Scene script records
-*-*-
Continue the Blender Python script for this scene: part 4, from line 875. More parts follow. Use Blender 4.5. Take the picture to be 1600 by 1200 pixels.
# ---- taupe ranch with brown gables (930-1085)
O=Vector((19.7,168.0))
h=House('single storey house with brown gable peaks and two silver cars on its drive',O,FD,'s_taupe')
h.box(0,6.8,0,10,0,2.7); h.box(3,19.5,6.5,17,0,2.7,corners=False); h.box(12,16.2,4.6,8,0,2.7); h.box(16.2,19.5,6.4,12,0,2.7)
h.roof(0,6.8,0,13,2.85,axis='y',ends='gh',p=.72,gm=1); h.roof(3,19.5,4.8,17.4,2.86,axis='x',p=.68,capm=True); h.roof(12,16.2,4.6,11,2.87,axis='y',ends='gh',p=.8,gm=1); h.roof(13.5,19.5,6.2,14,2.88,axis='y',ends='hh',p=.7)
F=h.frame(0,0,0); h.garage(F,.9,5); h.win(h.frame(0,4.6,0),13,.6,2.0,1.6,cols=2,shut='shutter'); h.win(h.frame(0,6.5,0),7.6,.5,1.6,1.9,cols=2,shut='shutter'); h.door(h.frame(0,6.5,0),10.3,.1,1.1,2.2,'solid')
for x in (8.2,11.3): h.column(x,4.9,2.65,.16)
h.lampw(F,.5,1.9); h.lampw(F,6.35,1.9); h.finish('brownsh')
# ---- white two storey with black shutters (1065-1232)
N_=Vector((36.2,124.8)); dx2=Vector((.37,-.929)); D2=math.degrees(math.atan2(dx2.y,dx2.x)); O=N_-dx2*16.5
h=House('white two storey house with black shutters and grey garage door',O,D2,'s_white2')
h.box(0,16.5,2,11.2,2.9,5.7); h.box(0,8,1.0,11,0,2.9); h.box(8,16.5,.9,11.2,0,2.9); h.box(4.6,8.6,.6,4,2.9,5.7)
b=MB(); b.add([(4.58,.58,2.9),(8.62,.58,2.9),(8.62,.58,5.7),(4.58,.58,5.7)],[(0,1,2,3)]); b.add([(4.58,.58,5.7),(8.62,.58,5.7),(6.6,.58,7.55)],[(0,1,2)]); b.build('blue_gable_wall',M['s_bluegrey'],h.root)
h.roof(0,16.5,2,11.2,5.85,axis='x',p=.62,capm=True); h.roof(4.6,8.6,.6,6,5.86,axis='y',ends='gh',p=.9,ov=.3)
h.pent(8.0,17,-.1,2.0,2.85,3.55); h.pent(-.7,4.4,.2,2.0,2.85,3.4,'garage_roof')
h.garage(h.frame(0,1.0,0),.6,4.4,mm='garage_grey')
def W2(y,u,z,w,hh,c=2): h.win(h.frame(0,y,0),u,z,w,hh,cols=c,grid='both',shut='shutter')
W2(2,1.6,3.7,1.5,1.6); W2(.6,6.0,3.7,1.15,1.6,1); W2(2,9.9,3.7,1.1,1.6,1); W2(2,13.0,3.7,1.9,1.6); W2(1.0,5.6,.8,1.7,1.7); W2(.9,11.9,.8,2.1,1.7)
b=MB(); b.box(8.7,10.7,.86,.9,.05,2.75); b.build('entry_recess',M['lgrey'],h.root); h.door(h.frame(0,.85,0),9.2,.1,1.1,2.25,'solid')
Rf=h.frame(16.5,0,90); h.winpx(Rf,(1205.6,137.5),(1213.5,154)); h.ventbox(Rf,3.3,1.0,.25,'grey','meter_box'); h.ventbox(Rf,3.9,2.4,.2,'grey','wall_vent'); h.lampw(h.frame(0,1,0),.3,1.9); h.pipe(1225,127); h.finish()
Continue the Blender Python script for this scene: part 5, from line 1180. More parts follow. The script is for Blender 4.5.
-*-*-
DESCRIPTION OF THE TASK ▸ All entries must be repeated verbatim.

RESPONSE TO THE TASK ▸
Continue the Blender Python script for this scene: part 4, from line 875. More parts follow. Use Blender 4.5. Take the picture to be 1600 by 1200 pixels.
# ---- taupe ranch with brown gables (930-1085)
O=Vector((19.7,168.0))
h=House('single storey house with brown gable peaks and two silver cars on its drive',O,FD,'s_taupe')
h.box(0,6.8,0,10,0,2.7); h.box(3,19.5,6.5,17,0,2.7,corners=False); h.box(12,16.2,4.6,8,0,2.7); h.box(16.2,19.5,6.4,12,0,2.7)
h.roof(0,6.8,0,13,2.85,axis='y',ends='gh',p=.72,gm=1); h.roof(3,19.5,4.8,17.4,2.86,axis='x',p=.68,capm=True); h.roof(12,16.2,4.6,11,2.87,axis='y',ends='gh',p=.8,gm=1); h.roof(13.5,19.5,6.2,14,2.88,axis='y',ends='hh',p=.7)
F=h.frame(0,0,0); h.garage(F,.9,5); h.win(h.frame(0,4.6,0),13,.6,2.0,1.6,cols=2,shut='shutter'); h.win(h.frame(0,6.5,0),7.6,.5,1.6,1.9,cols=2,shut='shutter'); h.door(h.frame(0,6.5,0),10.3,.1,1.1,2.2,'solid')
for x in (8.2,11.3): h.column(x,4.9,2.65,.16)
h.lampw(F,.5,1.9); h.lampw(F,6.35,1.9); h.finish('brownsh')
# ---- white two storey with black shutters (1065-1232)
N_=Vector((36.2,124.8)); dx2=Vector((.37,-.929)); D2=math.degrees(math.atan2(dx2.y,dx2.x)); O=N_-dx2*16.5
h=House('white two storey house with black shutters and grey garage door',O,D2,'s_white2')
h.box(0,16.5,2,11.2,2.9,5.7); h.box(0,8,1.0,11,0,2.9); h.box(8,16.5,.9,11.2,0,2.9); h.box(4.6,8.6,.6,4,2.9,5.7)
b=MB(); b.add([(4.58,.58,2.9),(8.62,.58,2.9),(8.62,.58,5.7),(4.58,.58,5.7)],[(0,1,2,3)]); b.add([(4.58,.58,5.7),(8.62,.58,5.7),(6.6,.58,7.55)],[(0,1,2)]); b.build('blue_gable_wall',M['s_bluegrey'],h.root)
h.roof(0,16.5,2,11.2,5.85,axis='x',p=.62,capm=True); h.roof(4.6,8.6,.6,6,5.86,axis='y',ends='gh',p=.9,ov=.3)
h.pent(8.0,17,-.1,2.0,2.85,3.55); h.pent(-.7,4.4,.2,2.0,2.85,3.4,'garage_roof')
h.garage(h.frame(0,1.0,0),.6,4.4,mm='garage_grey')
def W2(y,u,z,w,hh,c=2): h.win(h.frame(0,y,0),u,z,w,hh,cols=c,grid='both',shut='shutter')
W2(2,1.6,3.7,1.5,1.6); W2(.6,6.0,3.7,1.15,1.6,1); W2(2,9.9,3.7,1.1,1.6,1); W2(2,13.0,3.7,1.9,1.6); W2(1.0,5.6,.8,1.7,1.7); W2(.9,11.9,.8,2.1,1.7)
b=MB(); b.box(8.7,10.7,.86,.9,.05,2.75); b.build('entry_recess',M['lgrey'],h.root); h.door(h.frame(0,.85,0),9.2,.1,1.1,2.25,'solid')
Rf=h.frame(16.5,0,90); h.winpx(Rf,(1205.6,137.5),(1213.5,154)); h.ventbox(Rf,3.3,1.0,.25,'grey','meter_box'); h.ventbox(Rf,3.9,2.4,.2,'grey','wall_vent'); h.lampw(h.frame(0,1,0),.3,1.9); h.pipe(1225,127); h.finish()
Continue the Blender Python script for this scene: part 5, from line 1180. More parts follow. The script is for Blender 4.5.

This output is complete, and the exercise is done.